La crisis que produjo la caída del gobierno de Fernando de la Rúa, de la que se cumplen mañana 20 años, puso a prueba seriamente la institucionalidad en nuestro país.
Por primera vez en el tiempo democrático inaugurado a fines de 1983 un presidente de la Nación se veía obligado a renunciar al promediar su mandato en medio de una grave crisis económica, social y política.
Los mecanismos institucionales se pusieron a prueba y en marcha ante la acefalía.
En los términos y plazos constitucionales previstos el Congreso de la Nación, reunido en Asamblea Legislativa, dispuso la transitoriedad para completar el período de gobierno del presidente renunciante.
El recambio, por lo menos, apaciguó las protestas encendidas que habían dado paso a una represión descontrolada y de consecuencias dramáticas.
Es justo reconocer, en primer lugar, que la situación no era la más adecuada cuando De la Rúa asumió la conducción del Estado.
En el país había recesión, fuerte endeudamiento y un nivel de desocupación que derivó en el crecimiento del empleo informal, entre otros aspectos.
Muchos analistas coinciden en que la decisión de mantener, no obstante, la convertibilidad heredada de la anterior gestión del presidente Menem redujo la capacidad de reacción del Gobierno en lo referido a su política económica.
También cabe destacar que De la Rúa fue elegido por una muy amplia franja de la ciudadanía, que anhelaba que la promesa de cambio en el uso del poder, que él pregonó durante su campaña, diera paso a una etapa de superación que, a su vez, pusiera punto final a personalismos que casi siempre concluyeron entre la opacidad y el desencanto popular.

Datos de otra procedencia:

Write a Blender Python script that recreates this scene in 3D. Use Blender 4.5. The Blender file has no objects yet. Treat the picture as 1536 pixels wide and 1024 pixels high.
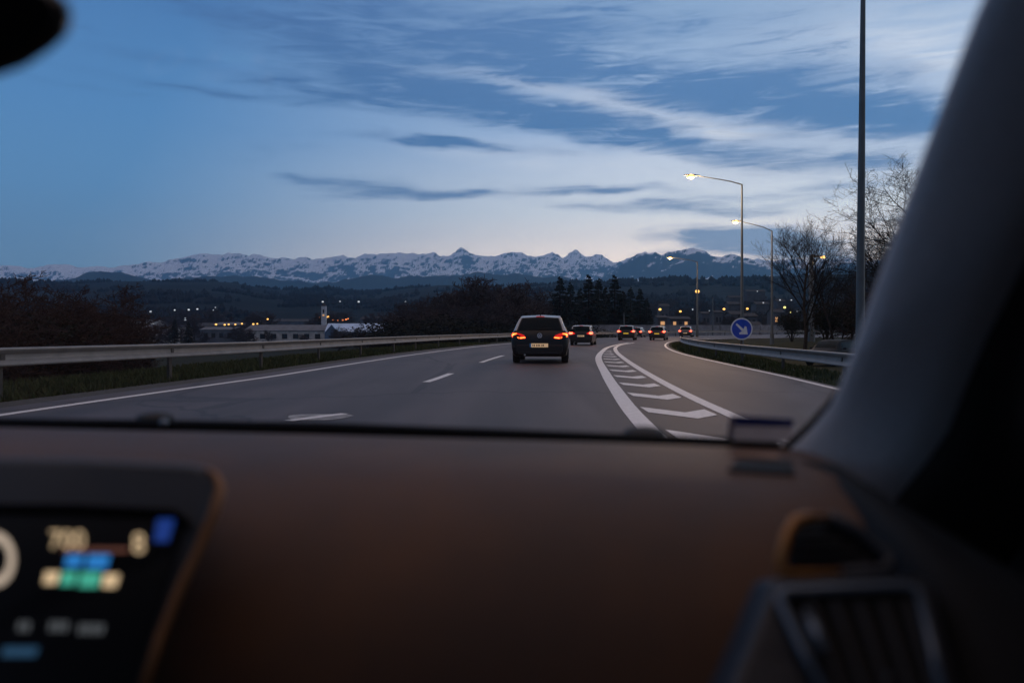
import bpy, bmesh, math, random
from mathutils import Vector, Matrix, noise as mn
R = math.radians
sc = bpy.context.scene
col = sc.collection
CH = 1.17            # height of the eye above the road
F = 1200.0           # focal length in pixels of a 1536 px wide frame
HZ = 491.0           # row of the horizon

def P(px, py, d):    # a surveyed direction taken out to distance d -> world point
    return Vector(((px-768)*d/F, d, CH-(py-HZ)*d/F))

# ------------------------------------------------------------------ helpers
class MB:
    def __init__(s): s.v = []; s.f = []
    def add(s, vs, fs):
        n = len(s.v); s.v += [tuple(v) for v in vs]
        s.f += [tuple(n+i for i in f) for f in fs]
    def quad(s, a, b, c, d): s.add([a, b, c, d], [(0, 1, 2, 3)])
    def box(s, c, h, rz=0.0, taper=1.0):
        vs = []
        for z in (-1, 1):
            t = taper if z > 0 else 1
            for x, y in ((-1, -1), (1, -1), (1, 1), (-1, 1)):
                px, py = x*h[0]*t, y*h[1]*t
                vs.append((c[0]+px*math.cos(rz)-py*math.sin(rz), c[1]+px*math.sin(rz)+py*math.cos(rz), c[2]+z*h[2]))
        s.add(vs, [(3, 2, 1, 0), (4, 5, 6, 7), (0, 1, 5, 4), (1, 2, 6, 5), (2, 3, 7, 6), (3, 0, 4, 7)])
    def tube(s, pts, rads, n=8, cap=True):
        pts = [Vector(p) for p in pts]; rings = []; prev = None
        for i, p in enumerate(pts):
            t = (pts[min(i+1, len(pts)-1)]-pts[max(i-1, 0)])
            if t.length < 1e-9: t = Vector((0, 0, 1))
            t.normalize()
            if prev is None:
                up = Vector((0, 0, 1)) if abs(t.z) < .9 else Vector((1, 0, 0))
                a = t.cross(up).normalized()
            else:
                a = (prev-t*prev.dot(t))
                a = a.normalized() if a.length > 1e-6 else t.cross(Vector((0, 0, 1))).normalized()
            prev = a; b = t.cross(a)
            r = rads[i] if isinstance(rads, (list, tuple)) else rads
            rings.append([p+(a*math.cos(2*math.pi*k/n)+b*math.sin(2*math.pi*k/n))*r for k in range(n)])
        s.loft(rings, True, cap)
    def loft(s, rings, closed=True, cap=False):
        n = len(rings[0]); vs = [v for r in rings for v in r]; fs = []
        for i in range(len(rings)-1):
            for k in range(n if closed else n-1):
                k2 = (k+1) % n
                fs.append((i*n+k, i*n+k2, (i+1)*n+k2, (i+1)*n+k))
        if cap:
            fs.append(tuple(range(n))[::-1]); fs.append(tuple((len(rings)-1)*n+k for k in range(n)))
        s.add(vs, fs)
    def prism(s, outline, off):     # outline: list of Vectors, off: Vector to the back
        n = len(outline); back = [Vector(p)+off for p in outline]
        fs = [tuple(range(n)), tuple(range(2*n-1, n-1, -1))]
        for k in range(n):
            k2 = (k+1) % n; fs.append((k, n+k, n+k2, k2))
        s.add(list(outline)+back, fs)
    def ball(s, c, r, n=10, m=6):
        rx, ry, rz = r if isinstance(r, (tuple, list)) else (r, r, r)
        rings = []
        for i in range(m+1):
            a = -math.pi/2+math.pi*i/m
            ca = max(math.cos(a), .02)
            rings.append([(c[0]+rx*ca*math.cos(2*math.pi*k/n), c[1]+ry*ca*math.sin(2*math.pi*k/n), c[2]+rz*math.sin(a)) for k in range(n)])
        s.loft(rings, True, True)
    def build(s, name, mat, parent=None, smooth=False, bevel=0, fix=True, subd=0):
        me = bpy.data.meshes.new(name); me.from_pydata(s.v, [], s.f); me.update()
        if fix:
            bm = bmesh.new(); bm.from_mesh(me); bmesh.ops.recalc_face_normals(bm, faces=bm.faces); bm.to_mesh(me); bm.free()
        if smooth:
            me.polygons.foreach_set('use_smooth', [True]*len(me.polygons))
            if smooth != 'all':
                try: me.set_sharp_from_angle(angle=R(42))
                except Exception: pass
        if mat: me.materials.append(mat)
        o = bpy.data.objects.new(name, me); col.objects.link(o)
        if parent: o.parent = parent
        if bevel:
            m = o.modifiers.new('bevel', 'BEVEL'); m.width = bevel; m.segments = 2; m.limit_method = 'ANGLE'; m.angle_limit = R(40)
        if subd:
            m = o.modifiers.new('sub', 'SUBSURF'); m.levels = subd; m.render_levels = subd
        return o

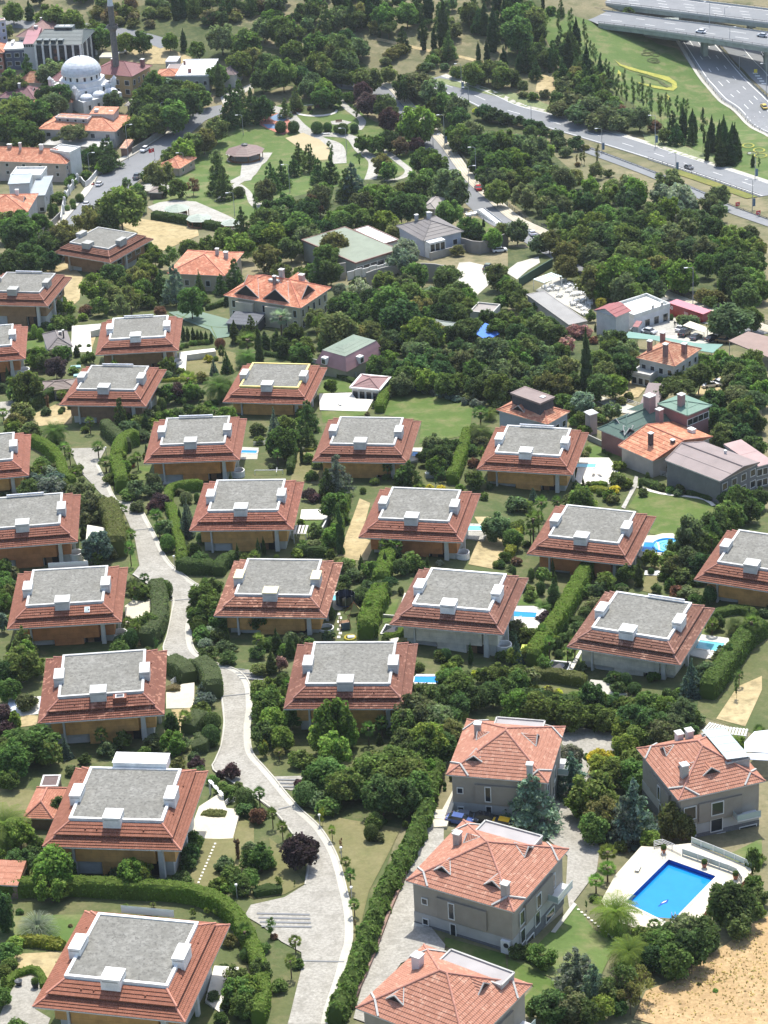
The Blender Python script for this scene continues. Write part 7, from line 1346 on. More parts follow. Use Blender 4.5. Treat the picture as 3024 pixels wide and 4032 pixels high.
for k,x,y,l in(('c1',560,1430,'left white sun lounger on the broad pale terrace'),('c1',600,1432,'right white sun lounger on the broad pale terrace'),('c2',1330,965,'white sun lounger before the narrow turquoise pool'),('c2',920,322,'white sun lounger before the blue pool with round end'),('c2',90,745,'white sun lounger before the small blue pool between cream villas'),('b1',560,985,'white sun lounger on the white terrace before the pavilion'),('c3',1420,820,'white sun lounger at the right side of the large blue pool'),('c3',850,700,'white sun lounger at the shaded left side of the large blue pool')):
 p=at(k,x,y);p.z=(PZ if k=='c3' else p.z+.9);p=onplane(*nat(k,x,y),p.z)
 if lp is None:
  lp=thing('sun_lounger',l,'lounger',p,-.3,'white sun loungers by the pools');MB().box((0,-.2,.32),(.65,1.4,.1)).build('seat','white_paint',lp,(1.1,1.1,1.1));b_=MB();b_.poly([(-.32,.5,.37),(.32,.5,.37),(.32,1.0,.8),(-.32,1.0,.8)]);b_.poly([(-.32,1.0,.76),(.32,1.0,.76),(.32,.5,.33),(-.32,.5,.33)]);b_.build('backrest','white_paint',lp,(1.1,1.1,1.1))
  for sx in(-.28,.28):
   for sy in(-.8,.4):MB().box((sx,sy,.14),(.05,.05,.28)).build('leg','grey_metal',lp)
 else:dup(lp,p,rg.uniform(-.6,.6),l)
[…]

Sin embargo, los problemas estructurales de la Argentina se han mantenido a lo largo de dos décadas tras aquella crisis.
Los niveles de pobreza de la población llegan a cifras alarmantes como producto de una economía siempre inestable.
La confianza en el futuro del país decae entre los más jóvenes, acentuando la búsqueda de mejor destino por parte de importantes porcentajes de la población.
Tanto en aquellos años de efímera presidencia de De la Rúa como en los actuales, la necesidad de consensos políticos queda en evidencia.
La Argentina necesita consolidar su sistema democrático dejando de lado en forma paulatina los personalismos para dar paso a aceitados mecanismos de diálogo que superen diferencias surgidas de la especulación y la mezquindad.
Un ejemplo, el reciente y frustrado debate del presupuesto nacional en la Cámara de Diputados donde se desperdiciaron todas las posibilidades de acuerdo por la imposición de las ideas de los sectores más intolerantes del oficialismo.
La crisis de 2001 no debe quedar sólo como una efeméride, como un recambio institucional producido por la deserción de un gobierno.
También debe ser considerada como una lección que buena parte de la dirigencia política argentina adeuda a la sociedad en su conjunto.
Es que a 20 años del crucial acontecimiento que cambió profundamente la faz de la Argentina, sus nefastos efectos siguen cohabitando con nosotros, no se han marchado y en algunos casos se han profundizado.
Es tarea principal de la dirigencia política y de la dirigencia en general, dar vuelta al fin la página.